Drawing on that notion of “repères,” the play follows four main charaters through a before-during-after plot structure that, unlike in a Hollywood disaster film, makes no effort to pretend that Lac-Mégantic was a perfect little town prior to the explosion that killed 47 of its native souls. On the contrary, Séguin said that part of the focus of the piece is how tragedy highlights, emphasizes and mingles with the traumas we’ve already lived in our lives to shape our futures.

“The show speaks of the tragedy, but it also touches on many other personal tragedies,” the Artistic Director said. “That is what we saw in the booklets.”

But for two background lines in English, the action takes place entirely in French and revolves around the lives of those living in and around the community of Lac Megantic at the time of the derailment in the summer of 2013. Despite that focus, however, the themes of the stories that intertwine throughout the play are relatable to anyone living in the Eastern Townships. Havign been draw directly from the hearts and minds of the people living this realisty, the play reflects in a very real and tangible way on the challenges facing many small rural communities today in addition to the distinct fears that the tragedy itself brought up in anyone who lives near a rail line.

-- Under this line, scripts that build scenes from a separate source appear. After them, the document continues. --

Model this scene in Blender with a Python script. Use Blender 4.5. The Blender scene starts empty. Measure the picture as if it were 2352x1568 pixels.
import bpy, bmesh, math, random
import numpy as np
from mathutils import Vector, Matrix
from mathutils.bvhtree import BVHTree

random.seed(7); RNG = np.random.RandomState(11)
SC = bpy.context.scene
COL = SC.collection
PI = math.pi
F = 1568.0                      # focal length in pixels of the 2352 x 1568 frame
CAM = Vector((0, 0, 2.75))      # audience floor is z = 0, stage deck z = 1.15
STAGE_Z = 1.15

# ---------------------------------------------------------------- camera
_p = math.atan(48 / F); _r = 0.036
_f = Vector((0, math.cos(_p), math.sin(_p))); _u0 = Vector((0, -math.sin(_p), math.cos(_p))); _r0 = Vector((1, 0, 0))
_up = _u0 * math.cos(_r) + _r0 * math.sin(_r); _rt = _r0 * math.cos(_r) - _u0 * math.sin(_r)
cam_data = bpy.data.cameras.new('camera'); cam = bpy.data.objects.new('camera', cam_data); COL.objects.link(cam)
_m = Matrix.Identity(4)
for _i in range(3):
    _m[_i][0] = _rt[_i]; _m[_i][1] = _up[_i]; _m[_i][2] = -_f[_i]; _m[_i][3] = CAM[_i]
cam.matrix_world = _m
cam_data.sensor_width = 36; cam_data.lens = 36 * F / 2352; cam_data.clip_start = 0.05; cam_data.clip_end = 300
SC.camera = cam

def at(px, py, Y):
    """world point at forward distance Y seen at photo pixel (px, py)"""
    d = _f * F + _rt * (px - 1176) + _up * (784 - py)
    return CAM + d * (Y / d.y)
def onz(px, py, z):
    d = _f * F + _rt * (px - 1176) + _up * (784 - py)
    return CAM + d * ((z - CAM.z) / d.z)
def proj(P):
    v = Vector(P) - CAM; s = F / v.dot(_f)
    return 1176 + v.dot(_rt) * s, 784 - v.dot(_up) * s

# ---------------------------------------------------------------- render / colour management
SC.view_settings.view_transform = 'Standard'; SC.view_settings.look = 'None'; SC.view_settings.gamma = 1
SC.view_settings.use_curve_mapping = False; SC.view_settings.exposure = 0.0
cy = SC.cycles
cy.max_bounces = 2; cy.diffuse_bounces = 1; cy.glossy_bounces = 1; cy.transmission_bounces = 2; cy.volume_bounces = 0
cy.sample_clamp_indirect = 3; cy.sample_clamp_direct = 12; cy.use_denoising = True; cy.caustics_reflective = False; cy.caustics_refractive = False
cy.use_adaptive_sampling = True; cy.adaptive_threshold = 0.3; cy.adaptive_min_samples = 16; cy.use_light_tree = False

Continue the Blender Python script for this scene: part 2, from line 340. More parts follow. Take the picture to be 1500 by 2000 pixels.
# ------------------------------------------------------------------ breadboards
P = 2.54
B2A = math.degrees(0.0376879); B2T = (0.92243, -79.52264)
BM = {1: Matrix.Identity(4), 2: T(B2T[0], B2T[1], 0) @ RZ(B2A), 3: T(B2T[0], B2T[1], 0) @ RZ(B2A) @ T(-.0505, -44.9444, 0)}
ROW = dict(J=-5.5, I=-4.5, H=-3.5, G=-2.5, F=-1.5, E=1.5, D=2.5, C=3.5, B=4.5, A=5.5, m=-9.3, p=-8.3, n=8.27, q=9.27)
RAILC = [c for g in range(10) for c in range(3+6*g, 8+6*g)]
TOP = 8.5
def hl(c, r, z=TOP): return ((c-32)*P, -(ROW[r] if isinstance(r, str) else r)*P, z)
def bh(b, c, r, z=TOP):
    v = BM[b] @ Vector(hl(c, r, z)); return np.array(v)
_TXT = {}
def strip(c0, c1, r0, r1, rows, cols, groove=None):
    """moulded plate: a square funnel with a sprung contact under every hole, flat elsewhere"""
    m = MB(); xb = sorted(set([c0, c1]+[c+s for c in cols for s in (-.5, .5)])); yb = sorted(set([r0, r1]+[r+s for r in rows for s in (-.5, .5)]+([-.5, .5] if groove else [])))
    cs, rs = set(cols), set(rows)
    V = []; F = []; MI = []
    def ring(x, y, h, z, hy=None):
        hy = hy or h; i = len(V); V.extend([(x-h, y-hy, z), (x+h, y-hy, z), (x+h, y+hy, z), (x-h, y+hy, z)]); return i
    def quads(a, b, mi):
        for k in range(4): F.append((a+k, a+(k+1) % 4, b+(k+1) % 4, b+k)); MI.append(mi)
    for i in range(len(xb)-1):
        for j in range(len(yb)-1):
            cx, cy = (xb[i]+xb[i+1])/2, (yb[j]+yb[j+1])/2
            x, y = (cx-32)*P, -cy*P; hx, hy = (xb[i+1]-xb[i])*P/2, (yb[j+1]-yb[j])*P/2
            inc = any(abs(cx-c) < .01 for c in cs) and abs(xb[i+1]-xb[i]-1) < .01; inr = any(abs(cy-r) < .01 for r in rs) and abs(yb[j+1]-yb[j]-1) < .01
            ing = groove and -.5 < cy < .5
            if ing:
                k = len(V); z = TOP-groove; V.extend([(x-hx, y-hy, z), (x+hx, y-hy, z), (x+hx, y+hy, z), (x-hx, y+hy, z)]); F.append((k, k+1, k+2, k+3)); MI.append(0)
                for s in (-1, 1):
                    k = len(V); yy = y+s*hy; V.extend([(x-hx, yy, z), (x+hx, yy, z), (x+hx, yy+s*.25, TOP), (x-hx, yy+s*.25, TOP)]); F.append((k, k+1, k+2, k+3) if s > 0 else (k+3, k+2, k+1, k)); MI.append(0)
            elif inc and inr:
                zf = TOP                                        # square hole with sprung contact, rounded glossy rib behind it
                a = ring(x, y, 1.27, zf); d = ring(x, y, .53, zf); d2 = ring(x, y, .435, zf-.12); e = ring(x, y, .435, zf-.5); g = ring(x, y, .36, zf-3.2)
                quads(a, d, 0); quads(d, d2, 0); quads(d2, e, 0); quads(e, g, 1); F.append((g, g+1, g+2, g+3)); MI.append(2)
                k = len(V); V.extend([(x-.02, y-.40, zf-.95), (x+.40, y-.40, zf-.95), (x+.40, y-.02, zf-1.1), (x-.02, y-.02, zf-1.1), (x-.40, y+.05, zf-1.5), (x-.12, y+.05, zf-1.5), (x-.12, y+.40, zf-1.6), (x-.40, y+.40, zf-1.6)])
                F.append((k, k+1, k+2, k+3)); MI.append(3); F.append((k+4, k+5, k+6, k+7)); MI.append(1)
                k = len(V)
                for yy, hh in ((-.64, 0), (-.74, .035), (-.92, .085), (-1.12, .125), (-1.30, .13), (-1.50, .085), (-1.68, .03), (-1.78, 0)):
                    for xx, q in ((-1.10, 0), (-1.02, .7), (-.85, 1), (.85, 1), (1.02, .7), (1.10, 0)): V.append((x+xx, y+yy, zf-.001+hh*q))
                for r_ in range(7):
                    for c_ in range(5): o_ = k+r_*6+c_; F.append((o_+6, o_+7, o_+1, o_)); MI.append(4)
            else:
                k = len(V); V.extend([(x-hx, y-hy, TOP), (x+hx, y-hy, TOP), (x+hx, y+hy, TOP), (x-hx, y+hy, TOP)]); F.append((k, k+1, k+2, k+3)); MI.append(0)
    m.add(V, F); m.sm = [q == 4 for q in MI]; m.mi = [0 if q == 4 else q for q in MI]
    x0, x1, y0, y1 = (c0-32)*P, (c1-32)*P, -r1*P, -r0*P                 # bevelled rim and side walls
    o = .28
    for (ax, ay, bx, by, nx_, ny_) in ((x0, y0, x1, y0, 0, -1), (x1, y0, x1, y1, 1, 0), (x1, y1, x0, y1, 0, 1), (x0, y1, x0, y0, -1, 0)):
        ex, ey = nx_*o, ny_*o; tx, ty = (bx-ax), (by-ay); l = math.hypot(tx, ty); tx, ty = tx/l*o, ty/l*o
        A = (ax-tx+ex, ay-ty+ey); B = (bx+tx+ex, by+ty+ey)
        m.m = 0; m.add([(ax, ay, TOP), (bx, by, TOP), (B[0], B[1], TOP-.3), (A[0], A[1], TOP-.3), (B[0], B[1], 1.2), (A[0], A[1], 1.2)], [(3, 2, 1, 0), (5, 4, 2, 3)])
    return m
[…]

Nestled at the heart of the play’s set are twenty paper lanterns that, while also serving as part of the play’s lighting design, symbolically represent the 20 communities of the Granit MRC. As the actors onstage live out their lives before, during, and after the disaster, the action is interspersed with thoughts and reflections “voiced” from the lanterns. Whether sharing a moment of joy or pain, the lanterns light up either one at a time or sometimes in small groupings, linking the emotions being acted out on the stage with the tensions at play in the wider community.

“We lived all our lives next to the tracks,” one ghostly voice shares, “we saw them as nothing to fear.”

“We are refugees in our own town,” another recalls; a thought most poignant in the auditorium of the school that became the focal point of the community in the days and weeks after the explosion.

The lanterns shine a light on the bigger picture of the disaster, reminding all those present of the ripples a major event sends across the surface of the surrounding community.

“We couldn’t integrate everything the community had to say,” Séguin explained. “For me the lanterns symbolize the whole community, every milieu. When they light up it is like the whole community speaking.”

Comme un grand trou dans le ventre will be presented again at the Montignac Auditorium in Lac-Mégantic this coming Friday, the 2nd of October, at 8pm. As a part of that performance, the mayors of the 20 municipalities in the region have been invited to come receive a lantern on behalf of their community as a symbol of the ongoing recovery. Like the play itself, these lanterns have been made in collaboration with each village and/or town, taking inspiration from their geography, sense of belonging and shared history. They symbolise the specificity of each municipality but also the solidarity of the region.

After next Friday’s performance, the production will then move to Sherbrooke for a single performance on Tuesday the 6th of October at 8pm in the University of Sherbrooke’s Maurice-O’Bready Hall.

Owing to the nature of the story and the close relationship the audience is likely to have to the material at hand, the Mégantic performances have been operating on an admission by voluntary donation system. The performance that will take place in Sherbrooke is ticketed, however. Regular admission is $27 while seniors and students under 25 years of age can see the show for $23. Tickets are available from the box office at 819-820-1000.